COLLECTED MATERIAL =>
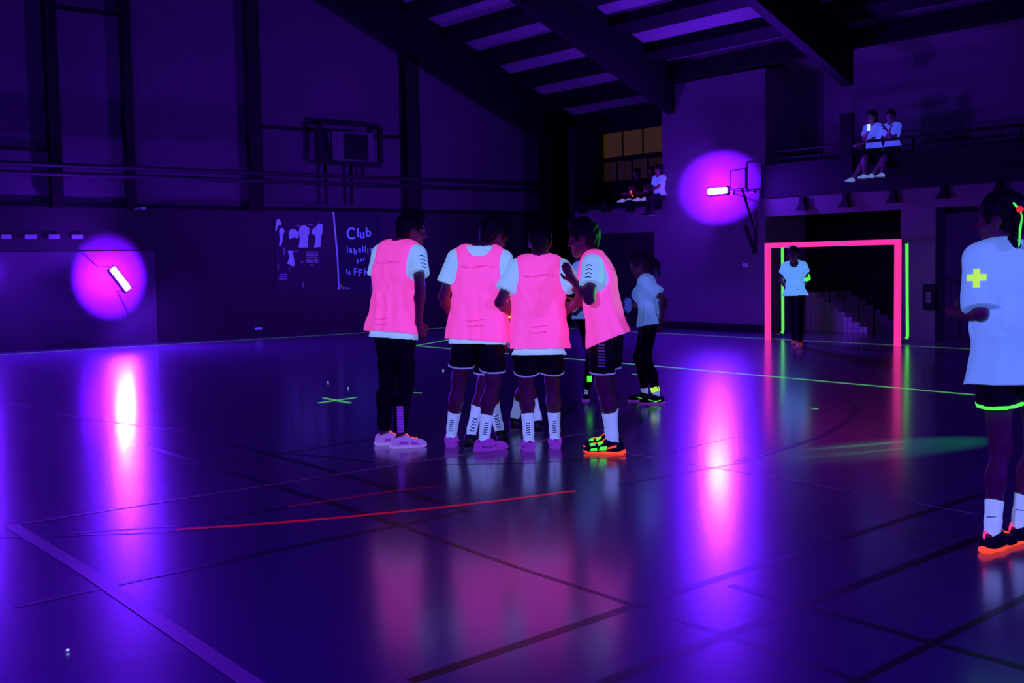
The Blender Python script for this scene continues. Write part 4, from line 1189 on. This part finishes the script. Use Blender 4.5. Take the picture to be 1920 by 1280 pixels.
# 3. middle player, back square to the camera
P = Person(1016, 850, 'player in pink bib in the middle, back square on, hand resting on right shoulder', -4, 1.75, NEAR)
P.pose(P.px(1011, 619), P.px(1010, 490), P.px(1013, 457, .07), (ank(P, 992, 846), ank(P, 1041, 841)), (P.px(962, 590, .16), P.px(1068, 580, .12)),
       chest=-2, head_face=8, head_pitch=24, foot_face=(-14, -4), elbow=((-.7, -1, -.4), (.7, -1, -.4)))
P.body(M['skin'], curl=(.6, .6)); P.hair(M['hair'], 'short')
sh, svf = P.top('t_shirt', M['white'], e=.026, hem=-.36, flare=.012, sleeve=.66, seed=5, sl_e=.084, neck_r=.07)
b, bvf = P.top('bib', M['bib'], e=.046, hem=-.27, flare=.012, armhole=True, folds=.011, seed=6)
bib_print(P, b, bvf)
so, svf = P.shorts(M['black_cloth2'], .74, .034, M['trim'])
bv_ = make_bvh(svf)
for sg in (-1, 1):
    decal('side_print', bv_, P.hip[(sg + 1) // 2], P.rgt, Zh, P.away, [rect(sg * (.084 + .004 * k) - .006, -.06 - .024 * k, sg * (.084 + .004 * k) + .006, -.05 - .024 * k) for k in range(9)], M['trim_dim'], so, .004, .5, .01)
P.sock(0, M['sock'], .50, stripes=LADDER, face=5); P.sock(1, M['sock'], .50, stripes=LADDER, face=5)
for i in (0, 1): P.shoe(i, M['shoe_violet'], M['sole_violet'], M['redtie'], [('swoosh', M['mark'], -1, SWOOSH)])
P.band('wristband', P.el[0], P.hand[0], .80, .98, .036, M['yellow'])

# 4. player at right reaching out, orange shoes
P = Person(1138, 853, 'player in pink bib reaching a hand to a team mate, black and orange shoes', -62, 1.76, NEAR)
P.pose(P.px(1136, 610), P.px(1113, 484), P.px(1093, 447, .0), (ank(P, 1150, 851), ank(P, 1146, 842)), (P.px(1073, 524, -.12), P.px(1082, 570, .3)),
       chest=-84, head_face=-84, head_pitch=10, foot_face=(-80, -72), elbow=((-.95, -1, -.70), (.4, -1, -.4)))
P.body(M['skin'], hand_d=(P.rgt * -.42 + Zh * .85 + P.away * .25, None), hand_n=(-P.away * .9 + Zh * .1 - P.rgt * .3, None), curl=(.3, .5)); P.hair(M['hair'], 'quiff')
sh, svf = P.top('t_shirt', M['white'], e=.026, hem=-.17, flare=.02, sleeve=.60, seed=7, sl_e=.082, neck_r=.07)
chevrons(P, 0, sh, svf, P.hd(10), 4, .05)
b, bvf = P.top('bib', M['bib'], e=.050, hem=-.22, flare=.045, armhole=True, folds=.011, seed=8, tilt=.22)
bib_print(P, b, bvf)
so, svf = P.shorts(M['black_cloth2'], .72, .032, M['trim'])
decal('side_print', make_bvh(svf), P.hip[0], P.rgt, Zh, P.away, [rect(-.02, -.02 - .022 * k, .035, -.010 - .022 * k) for k in range(12)], M['trim_dim'], so, .004, .6, .015)
P.sock(0, M['sock'], .55, fat=.010); P.sock(1, M['sock'], .55, fat=.008)
for i in (0, 1):
    P.shoe(i, M['shoe_dark'], M['orange'], M['orange'], [('green_patch', M['green'], 'top', [[(-.034, .06), (.034, .075), (.034, .105), (-.034, .095)], [(-.032, .115), (.032, .12), (.03, .15), (-.03, .15)]]),
            ('green_side', M['green'], -1, [[(.04, .030), (.09, .028), (.08, .052), (.03, .060)], [(.10, .026), (.15, .024), (.14, .040), (.10, .046)]]), ('orange_flash', M['orange'], -1, [[(-.03, .052), (.03, .040), (.03, .050), (-.03, .068)]])], big=1.12)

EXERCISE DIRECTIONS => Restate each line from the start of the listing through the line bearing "P.hand[0], .80, .98, .036, M['yellow'])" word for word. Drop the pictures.

PROBLEM SOLUTION =>
The Blender Python script for this scene continues. Write part 4, from line 1189 on. This part finishes the script. Use Blender 4.5. Take the picture to be 1920 by 1280 pixels.
# 3. middle player, back square to the camera
P = Person(1016, 850, 'player in pink bib in the middle, back square on, hand resting on right shoulder', -4, 1.75, NEAR)
P.pose(P.px(1011, 619), P.px(1010, 490), P.px(1013, 457, .07), (ank(P, 992, 846), ank(P, 1041, 841)), (P.px(962, 590, .16), P.px(1068, 580, .12)),
       chest=-2, head_face=8, head_pitch=24, foot_face=(-14, -4), elbow=((-.7, -1, -.4), (.7, -1, -.4)))
P.body(M['skin'], curl=(.6, .6)); P.hair(M['hair'], 'short')
sh, svf = P.top('t_shirt', M['white'], e=.026, hem=-.36, flare=.012, sleeve=.66, seed=5, sl_e=.084, neck_r=.07)
b, bvf = P.top('bib', M['bib'], e=.046, hem=-.27, flare=.012, armhole=True, folds=.011, seed=6)
bib_print(P, b, bvf)
so, svf = P.shorts(M['black_cloth2'], .74, .034, M['trim'])
bv_ = make_bvh(svf)
for sg in (-1, 1):
    decal('side_print', bv_, P.hip[(sg + 1) // 2], P.rgt, Zh, P.away, [rect(sg * (.084 + .004 * k) - .006, -.06 - .024 * k, sg * (.084 + .004 * k) + .006, -.05 - .024 * k) for k in range(9)], M['trim_dim'], so, .004, .5, .01)
P.sock(0, M['sock'], .50, stripes=LADDER, face=5); P.sock(1, M['sock'], .50, stripes=LADDER, face=5)
for i in (0, 1): P.shoe(i, M['shoe_violet'], M['sole_violet'], M['redtie'], [('swoosh', M['mark'], -1, SWOOSH)])
P.band('wristband', P.el[0], P.hand[0], .80, .98, .036, M['yellow'])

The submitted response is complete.